2.7 Tussen de [directeur/aandeelhouder van [Drukkerij A.]], en [werkgever] is op 3 mei 2002 een overeenkomst gesloten, inhoudende dat, in aanmerking nemend dat [Drukkerij A.] haar activiteiten staakt en [werkgever] belangstelling heeft voor de opdrachten en relaties van [directeur/aandeelhouder van Drukkerij A.], laatstgenoemde zich zal inzetten om [werkgever] bij oud-opdrachtgevers van [Drukkerij A.] te introduceren en zich sterk zal maken gedurende de periode van 1 juni 2002 tot en met 31 mei 2005 om te bemiddelen bij het onderbrengen van orders van (ex)relaties van [Drukkerij A.] bij [werkgever], waarvoor [directeur/aandeelhouder van Drukkerij A.] van [werkgever] provisie ontvangt.
2.8 [werkgever] heeft in 2002 een folder uitgebracht waarin onder meer staat:
“Als bestaande klant van [werkgever] weet u dat wij recentelijk zijn verhuisd naar een nieuw pand in Alphen aan den Rijn.
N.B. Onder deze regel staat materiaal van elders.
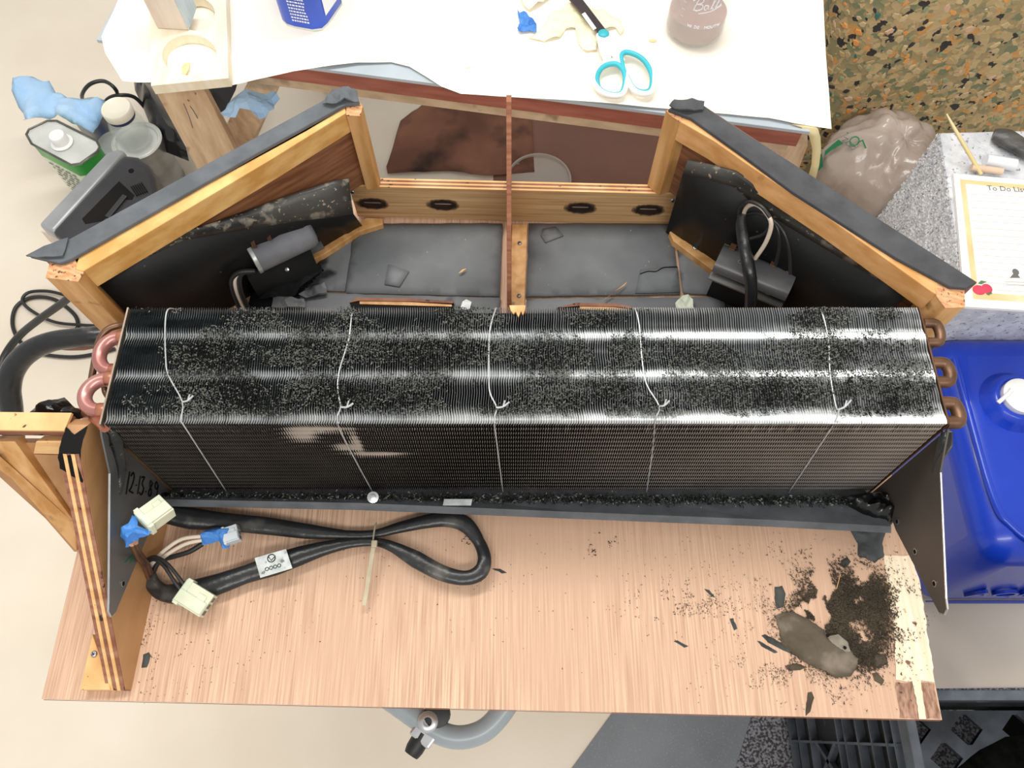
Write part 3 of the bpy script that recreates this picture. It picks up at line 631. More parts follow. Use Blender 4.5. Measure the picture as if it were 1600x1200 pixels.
# copper return bends
def ubend(a, c, out, r, mat_, name='return_bend', ring=True):
    a = Vector(a); c = Vector(c); mid = (a + c) / 2; R_ = (c - a).length / 2; d = (c - a).normalized(); o_ = Vector((out, 0, 0)); s = 1 if out > 0 else -1
    pts = [a, a + Vector((s * .010, 0, 0))] + [mid + Vector((s * .012, 0, 0)) - d * R_ * math.cos(t) + Vector((s * (abs(out) - .012) * math.sin(t), 0, 0)) for t in [math.pi * k / 8 for k in range(1, 8)]] + [c + Vector((s * .010, 0, 0)), c]
    b = MB(); b.tube(pts, r, 14, smooth=3); o = b.build(name, mat_, coil, smooth=True)
    if ring:
        for e in (a, c):
            b = MB(); b.lathe([(r * 1.12, 0), (r * 1.15, .006), (r * 1.15, .014), (r * 1.02, .015)], e, 14, (s, 0, 0)); b.build('braze_sleeve', m_copper, o, smooth=True)
xe = X0 - .002
ubend(hx(205, 527, xe), hx(193, 580, xe), -.033, .0082, m_copperp); ubend(hx(186, 592, xe), hx(174, 642, xe), -.035, .0082, m_copperp)
ubend(hx(198, 556, xe) + Vector((0, .004, -.06)), hx(186, 600, xe) + Vector((0, .004, -.06)), -.028, .0075, m_copperd)
xr = X1 + .002
ubend(hx(1442, 505, xr), hx(1448, 535, xr), .018, .006, m_copperd, ring=False); ubend(hx(1455, 567, xr), hx(1462, 597, xr), .019, .0072, m_copperd, ring=False); ubend(hx(1470, 630, xr), hx(1478, 660, xr), .017, .0078, m_copperd, ring=False)
b = MB(); b.tube([hx(207, 507, xe), hx(190, 508, X0 - .02), hx(168, 515, X0 - .035), hx(154, 535, X0 - .045), hx(147, 570, X0 - .05), hx(140, 610, X0 - .055), hx(134, 640, X0 - .058), hx(134, 652, X0 - .056)], .0042, 10); b.build('capillary_tube', m_copperd, coil, smooth=True)
b = MB(); b.tube([hx(120, 645, X0 - .07), hx(140, 648, X0 - .045), hx(152, 655, X0 - .02), hx(164, 668, X0 + .0)], [.006, .0075, .007, .006], 10); b.build('copper_stub', m_copper, coil, smooth=True)
b = MB(); b.tube([hx(163, 600, X0 - .04), hx(164, 612, X0 - .04), hx(172, 625, X0 - .03)], .0035, 8); b.build('capillary_tube', m_copperd, coil, smooth=True)
# twisted white tie wires
ties = [[(262, 484), (258, 510), (259, 560), (263, 586), (285, 628), (283, 656), (292, 672), (355, 770)],
        [(550, 490), (545, 530), (530, 580), (528, 610), (532, 636), (527, 656), (540, 690), (583, 770)],
        [(774, 484), (765, 520), (764, 590), (766, 615), (776, 637), (772, 656), (776, 690), (786, 770)],
        [(993, 484), (999, 510), (1003, 560), (1010, 600), (1030, 635), (1024, 656), (1020, 700), (1010, 770)],
        [(1283, 486), (1294, 530), (1297, 585), (1306, 635), (1310, 640), (1306, 656), (1285, 690), (1232, 770)]]
kn = [(302, 618), (552, 630), (796, 628), (1046, 626), (1330, 625)]
for i, (t, k) in enumerate(zip(ties, kn)):
    P_ = [at(x, y, CH + .002) for x, y in t[:6]] + [hy(x, y, .300) for x, y in t[6:7]] + [hy(t[7][0], t[7][1], .2915)]
    P_[6] = hy(t[6][0], t[6][1], cy(.2) - .002)
    P_.insert(0, P_[0] + Vector((0, .012, -.02)))
    b = MB(); b.tube(P_, .00085, 6, smooth=4); wo = b.build('tie_wire', m_wire, coil, smooth=True)
    kx, ky = t[4]; b = MB(); m_ = ((kx + k[0]) / 2, (ky + k[1]) / 2 + 3)
    b.tube([at(kx, ky, CH + .003), at(*m_, CH + .005), at(k[0], k[1], CH + .007)], .0012, 6); b.tube([at(m_[0], m_[1], CH + .005), at(m_[0] + 3, m_[1] - 10, CH + .008)], .0009, 6, smooth=1); b.build('wire_twist', m_wire, wo, smooth=True)

# fuzz and grit lying on the coil
patch = [(320, 570, 70, 42), (400, 500, 45, 25), (345, 528, 55, 18), (560, 540, 130, 40), (545, 495, 25, 16), (740, 500, 55, 22), (690, 545, 130, 32), (860, 555, 70, 45), (350, 620, 130, 34), (500, 615, 110, 34), (640, 610, 80, 38), (600, 640, 70, 14),
         (860, 620, 70, 38), (950, 600, 60, 30), (1000, 545, 60, 30), (930, 500, 50, 15), (1160, 612, 150, 36), (1290, 500, 55, 28), (1310, 545, 110, 34), (1220, 600, 200, 36), (1400, 600, 70, 45), (1390, 640, 90, 12), (1100, 560, 80, 24), (800, 640, 60, 12), (1380, 490, 30, 10), (220, 655, 60, 10), (1010, 640, 80, 14), (460, 560, 60, 22)]
def tets(P_, S_, name, mats, parent, off, idx=None, flat=.5):
    n = len(P_); a = rng.random(n) * 6.283; tilt = rng.random(n) * 1.0 - .3
    base = np.array([[1, 0, 0], [-.6, .45, 0], [-.6, -.45, 0], [0, 0, 1]])
    V = np.repeat(base[None], n, 0) * S_[:, None, None]; V[:, :, 1] *= rng.uniform(.35, 1, n)[:, None]; V[:, 3, 2] *= flat
    V[:, 0, 2] += S_ * tilt * .7
    x = V[:, :, 0] * np.cos(a)[:, None] - V[:, :, 1] * np.sin(a)[:, None]; y = V[:, :, 0] * np.sin(a)[:, None] + V[:, :, 1] * np.cos(a)[:, None]
    V[:, :, 0] = x; V[:, :, 1] = y; V += (P_ - off)[:, None, :]
    k = np.arange(n)[:, None, None] * 4; Fc = (np.array([[0, 1, 3], [1, 2, 3], [2, 0, 3], [0, 2, 1]])[None] + k).reshape(-1, 3)
    me = bpy.data.meshes.new(name); me.from_pydata(V.reshape(-1, 3).tolist(), [], Fc.tolist())
    for m in mats: me.materials.append(m)
    if idx is not None: me.polygons.foreach_set('material_index', np.repeat(idx, 4).tolist())
    o = bpy.data.objects.new(name, me); C.objects.link(o)
    if parent: o.parent = parent
    return o
def scatter_fuzz():
    out = []; idx = []
    N_ = 190000; U = rng.uniform(165, 1482, N_); V_ = rng.uniform(480, 664, N_)
    for x, y in zip(U, V_):
        d = 0
        for (a, c, rx, ry) in patch:
            q_ = ((x - a) / rx) ** 2 + ((y - c) / ry) ** 2
            if q_ < 1.7: d = max(d, 1.25 - q_ * .75)
        n1 = noise.noise(Vector((x * .022, y * .03, 1))); n2 = noise.noise(Vector((x * .09, y * .1, 6)))
        pz = d * .9 + n1 * .7 + n2 * .35 - .30
        if y > 650: pz -= .5
        if random.random() < pz * .55 + .015:
            h = min(1, max(0, pz)) * random.random() * .004
            p = at(x, y, CH + .0005 + h)
            if p.x < X0 + .004 or p.x > X1 - .003 or p.y > cy(CH) + YD + .002: continue
            out.append(p); idx.append(1 if random.random() < .42 + .5 * noise.noise(Vector((x * .012, y * .015, 20))) else 0)
    return np.array([tuple(p) for p in out]), np.array(idx)
P_, I_ = scatter_fuzz(); print('fuzz', len(P_))
o = tets(P_, rng.uniform(.0007, .0020, len(P_)), 'foam_crumbs', [m_dustd, m_dustl], None, np.zeros(3), I_, 1.2)
tag(o, 'black and grey decayed foam crumbs littering the top of the finned coil', 'crumbs', kind='stuff')
# crumbs along the tray
pp_ = [];
for _ in range(5000):
    x = random.uniform(262, 1340); y = 776 + random.gauss(0, 4) + (x - 262) * .006; pp_.append(tuple(at(x, y, .03 + random.random() * .012)))
o = tets(np.array(pp_), rng.uniform(.001, .003, len(pp_)), 'tray_crumbs', [m_dustd, m_dustl, m_stain], coil, np.array([0, .36, B]), rng.choice([0, 0, 0, 0, 1], len(pp_)), 1)
tag(o, 'dark crumbs packed along the tray', kind='stuff')

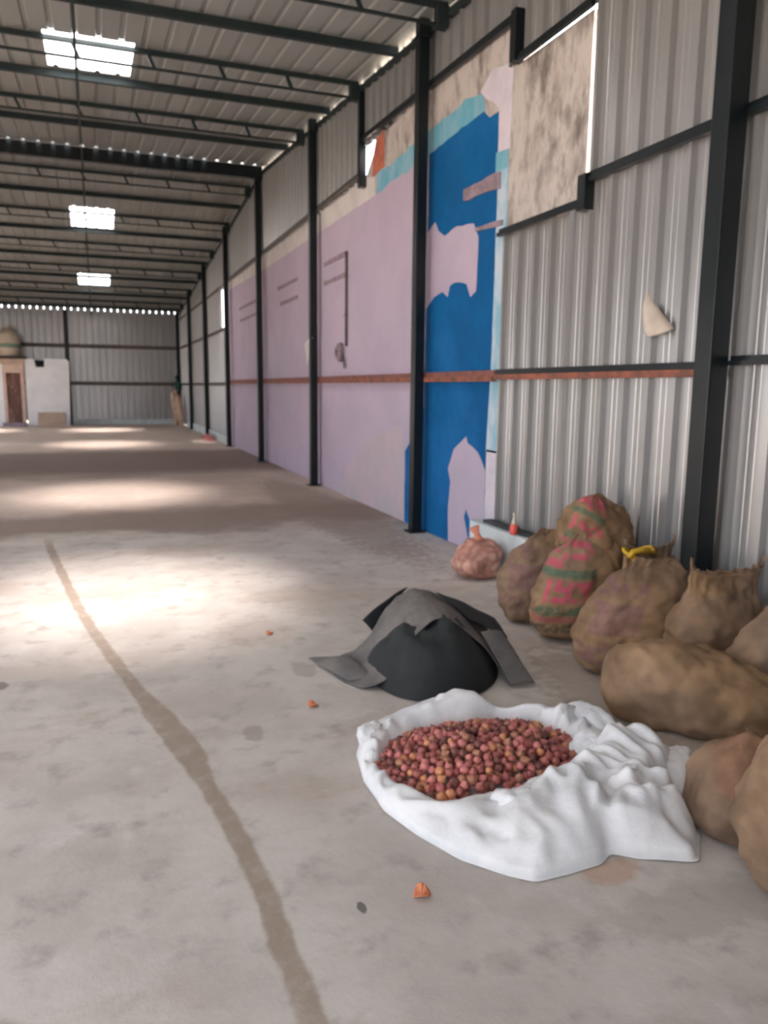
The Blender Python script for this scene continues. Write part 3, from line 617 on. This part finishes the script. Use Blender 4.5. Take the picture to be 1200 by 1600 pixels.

Perspectief ruimte benut door nieuwe collega’s en extra materieel. Samen met onze nieuwe collega’s van [Drukkerij A.] zijn wij u met onze verbeterde capaciteit weer graag van dienst. (…) Ter gelegenheid van de integratie van [Drukkerij A.] in [werkgever] én om u de gelegenheid te geven ons nieuwe bedrijfspand te bezichtigen, nodigen wij u van harte uit op ons open huis op vrijdag 7 juni 2002. (…) Als [Drukkerij A.] voor u een bekende naam is, dan heeft u al eerder een aankondiging ontvangen van de integratie van [Drukkerij A.] in [werkgever]. Nu de overgangsdatum – 1 juni 2002 – bijna is aangebroken stellen wij ons graag allemaal even voor zodat u weet wie er nog meer achter de schermen zorg besteedt aan uw drukwerk.”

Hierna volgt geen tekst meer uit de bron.